While the Westminster Village is fixated by the Telegraph-hyped furore that Lib Dem ministers don’t always agree with every aspect of Coalition policy (shock, horror etc), the rest of the country is focused on a British obsession bigger even than the media’s predeliction for attaching the suffix ‘-gate’ to a noun: the weather.
Newspaper and TV pictures have been dominated by images of those hoping for a holiday getaway having their hopes dashed and their tempers frayed by the endless queues and chaos at Heathrow and for the Eurostar. Hundreds of thousands of people who had hoped for family reunions or dream holidays now find their plans in tatters. If there’s a part of the year that’s pretty time-critical it’s Christmas — somehow arriving after the festivities misses the point.
There is at least one consolation, and it’s courtesy of the European Union, specifically Regulation 261/2004. I doubt you’ll hear the right-wing media mention it — though you can be sure they’d condemn the EU if it didn’t exist.
Regulation 261/2004 (passed on 11 February, 2004) “established common rules on compensation and assistance to passengers in the event of denied boarding, cancellation, long delay of flights”. Though the severity of this past week’s weather almost certainly means that passengers will not be entitled to the normal EU compensation available for cancelled flights, it does offer considerable consumer reassurance — for example, a guarantee backed by legislation that the airline must offer passengers the choice of a refund for the parts of the ticket they’ve not used, or an alternative route or travelling on a later date.
The legislation also legally obliges airlines — regardless of the reasons for cancellation — to offer assistance to passengers affected by cancelled flights at the airport, including meals and refreshments in reasonable relation to the amount of time they are delayed; two free telephone calls or emails; and overnight hotel accommodation and transfers.
Of course, even if your flight isn’t covered by EU legislation you still have a contract (ie, your ticket) with the airline to get you from A to B. The airline should — if it is following the International Air Transport Association’s ‘Recommended Practice on General Conditions of Carriage’ — offer you the choice of a later flight, an agreed alternative mode of transport or a refund. Most airlines do, but they are not legally obliged to do so. And certainly there is no right to assistance, or to compensation in the event of cancellation owing to non-exceptional circumstances.

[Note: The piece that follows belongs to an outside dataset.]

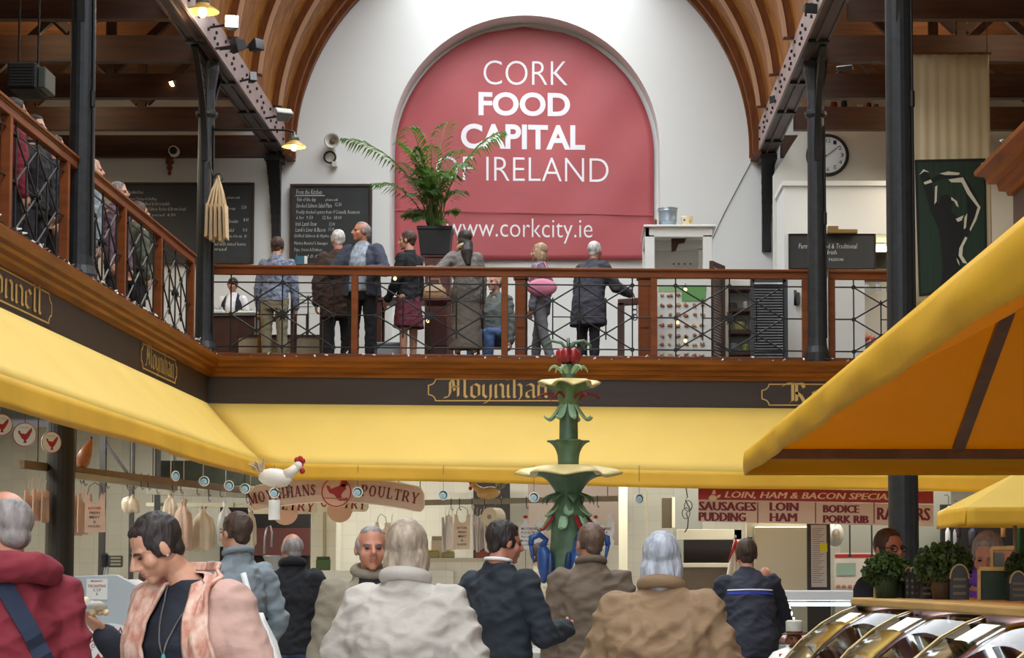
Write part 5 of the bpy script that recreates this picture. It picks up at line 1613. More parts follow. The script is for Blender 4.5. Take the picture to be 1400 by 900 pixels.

So there you have it — a real-life example of the EU offering consumer protection of value to its citizens. Just don’t expact the right-wing media to mention it.
Plebble.com has some very useful information on consumer rights here, and a template letter to airlines to request a refund and/or compensation here.
7 Comments
So why, pray, does it require a regulation? Oh yes, to protect worse airlines from competition from better ones who would likely offer such anyway. Betcha if you follow the money, the passenger is paying anyway for this “security”.
@Jock
How is obliging worse airlines to recompensate their customers in any way protecting them from competition? What I see is consumer rights being maintained and I’m under no doubt that this is exactly the kind of thing which would never become a standard level of service were it not legislated for.
Have you ever flown RyanAir? I think it’s safe to say that you have to be pretty damn terrible to lose out on the airline market because of poor customer service if your airline is also cheap.
We do not need the EU to impose these sort of rules upon us. In some things we will be ahead of other countries and in other things we will be behind. Is this interference by the EU really worth the billions the EU costs us? No. We should leave the EU, the CAP and the CFP as soon as possible.
I would be interested to know whether the weather we have had, constitutes extraordinary circumstances that could not have been avoided by any reasonable measure.
Jim
All the sensible consumer legislation comes from the EU. The London government and civil service just can’t be bothered with it at all.
DunKhan, compulsory insurance always disadvantages the responsible and advantages the irresponsible. I see no reason why this needs to be a state mandated thing. In a free market companies that served their customers badly would find they either had no customers or were so cheap that people would not mind if their twenty four quid return trip to Bratislava was cancelled because it was so cheap.
Does this legislation mean that when the county fails to make my local roads safe for travelling on I can claim a refund from them? Hmmm…thought not.
There is at least one consolation, and it’s courtesy of the European Union, specifically Regulation 261/2004.
If we want a regulation, our own government can write it. If we want NOT to have a regulation, or would prefer a different regulation, we gain nothing from having the EU force its ideas on us.